Uganda’s debt jumps 26% in 2024/25, driven by domestic borrowing. Learn how fiscal policy, infrastructure spending, and international funding shape economic stability.
Uganda’s Debt Surge: Political Choices, Economic Consequences
Debt Jumps 26% in 2024/25
KAMPALA — Uganda’s public debt surged 26% in the 2024/2025 financial year, climbing from $25.6 billion to $32.3 billion. This sharp increase is largely due to a 52.7% rise in domestic borrowing, as the government sought to finance ambitious infrastructure projects under President Yoweri Museveni. External borrowing, by comparison, grew only modestly at 6.2%.
Economists and central bank officials warn that rising debt service costs are putting pressure on funding for essential sectors such as education, healthcare, and social protection. The heavier reliance on domestic borrowing has led to higher debt service expenses, as local lenders demand higher yields. Consequently, Uganda’s debt-to-GDP ratio climbed to 51.3%, up from 46.9% the previous year, when public debt surged by 9% to 107 T.
Domestic Debt and Political Context
The rise in domestic debt coincides with the passage of the Anti-Homosexuality Act in May 2023, which imposed life imprisonment and, in certain cases, the death penalty for “aggravated homosexuality.” The law triggered an international backlash: the World Bank and other lenders suspended new loans, cutting Uganda off from cheaper foreign financing.
After nearly two years, the World Bank resumed funding in June 2025, approving three major projects focusing on social protection, education, and support for displaced persons and refugees. Safeguards were included to prevent discrimination against LGBTQ individuals. These initiatives are expected to inject hundreds of millions of dollars into Uganda’s economy, offering relief to sectors hardest hit by the previous funding freeze.

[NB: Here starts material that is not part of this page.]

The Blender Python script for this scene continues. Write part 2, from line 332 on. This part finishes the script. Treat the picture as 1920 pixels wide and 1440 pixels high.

Plans to Curb Domestic Borrowing
The government aims to reduce domestic borrowing by 21.1% and trim public spending by 4.1% in the 2026/27 fiscal year. The proposed budget totals 69.4 trillion Ugandan shillings ($19.9 billion), down from 72.4 trillion shillings the previous year. Officials argue that these steps are essential to maintain fiscal sustainability and to lower the proportion of revenue spent on debt interest.
Economists warn that continued high domestic borrowing could crowd out private sector lending, raise interest rates, and slow economic growth. “The government’s borrowing strategy is pushing up local yields, which could discourage private investment and hamper economic expansion,” said a Kampala-based financial analyst.
Infrastructure Projects Depend on Local Debt
Uganda’s ambitious infrastructure agenda—including roads, energy, and urban development—remains heavily reliant on domestic financing. With local interest rates higher than those for external debt, servicing costs have increased, limiting funds available for education, healthcare, and social protection.
This scenario highlights the delicate balance between domestic fiscal policy and international relations. While World Bank funding provides some relief, domestic borrowing continues to dominate Uganda’s fiscal strategy.
Adopting Blended Financing Approaches
To ease pressure on domestic debt, the government plans to attract commercial loans from international banks. These large loans are intended to support priority sectors without significantly raising interest costs, signaling a move toward blended financing that combines domestic and international sources.
Such strategies are particularly relevant for renewable energy projects and urban infrastructure. By leveraging commercial loans alongside development funding, Uganda seeks to bridge financing gaps while maintaining fiscal stability.
Long-Term Economic Risks
Despite these measures, Uganda faces challenges in balancing economic growth with debt sustainability. Rising domestic borrowing, coupled with higher interest rates, could constrain fiscal flexibility. Experts warn that without strong debt management, diversified financing sources, and policies encouraging private sector participation, long-term stability may remain fragile.
“The key for Uganda is not only controlling the debt stock but ensuring that borrowed funds generate productive returns that stimulate growth,” said a senior economist at a Kampala-based think tank.
International Implications
Uganda’s experience underscores how domestic policy decisions can influence international financing. The temporary halt in foreign loans following the Anti-Homosexuality Act illustrated the economic consequences of politically sensitive legislation. The World Bank’s eventual resumption of funding demonstrates cautious re-engagement, contingent on adherence to anti-discrimination safeguards.
Analysts emphasize that careful debt management, alongside reforms in revenue collection and targeted public spending, will be vital to sustaining economic stability and maintaining investor confidence.